Information leakage from the LAN when sending with Mail.app

I was curious to find out why the internal IP address of my Mac OS X machine on my LAN was being leaked into the headers of all my outgoing email messages. Basically, all messages included a header that began like this:

Received: from [192.168.1.128] (external.host.name [w.x.y.z])

Where external.host.name was the name corresponding to the external (world-facing) address of my ADSL modem/router and w.x.y.z was the IP address. Now there is no real way of concealing the external address, nor any justification for doing so, but why was the internal address being leaked?

I confirmed that mail received from friends running Mail.app on Mac OS X also included the IP address of their internal networks, yet when I checked the headers produced by a different Mac OS X client (Entourage) the IP address wasn’t present.
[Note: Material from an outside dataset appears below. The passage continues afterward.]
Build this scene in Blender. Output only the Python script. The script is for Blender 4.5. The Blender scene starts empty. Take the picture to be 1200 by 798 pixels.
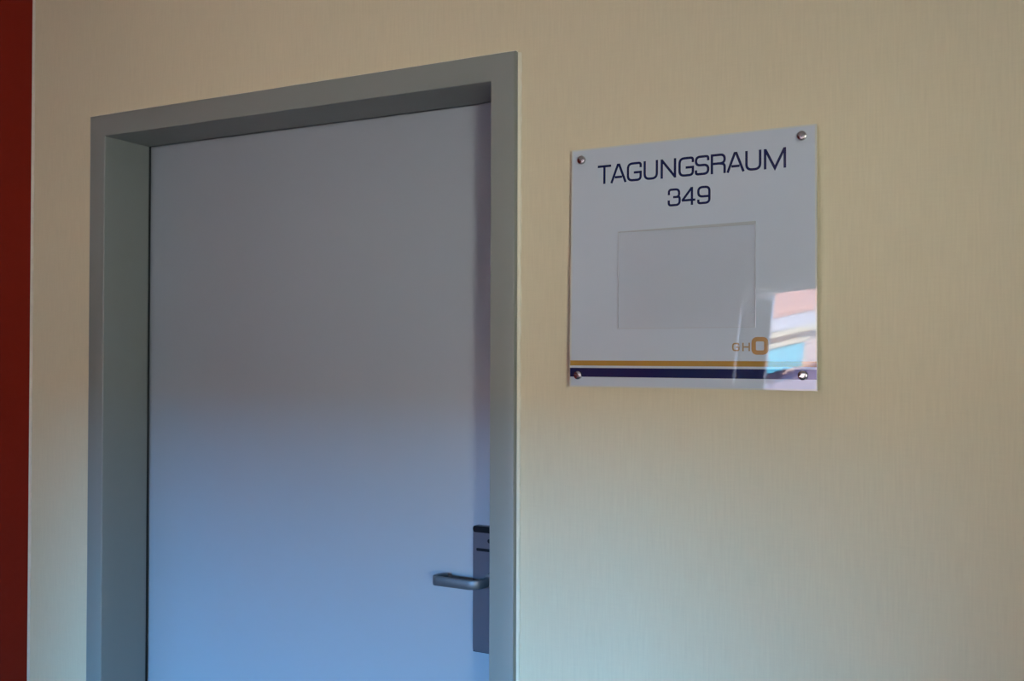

So in order to get to the bottom of this I decided to rule out Mail.app and connect directly to my server using the command line as described here.

The verdict

It turns out that whatever value you send in the EHLO command during the SMTP session gets included in the header. That means that Mail.app is issuing a command like this when sending mail:

EHLO 192.168.1.128

The question is, why? Wouldn’t it be better to send localhost? What’s the justification for this information leakage (however trivial and harmless) across the boundary of the LAN? I suspect that the answer lies in the depths of RFC 2821

Update

The relevant text from the RFC looks to be:

The domain name given in the EHLO command MUST BE either a primary host name (a domain name that resolves to an A RR) or, if the host has no name, an address literal

So it looks like Apple is in conformance with the RFC and Entourage is not; still, I wish they’d send 127.0.0.1 instead.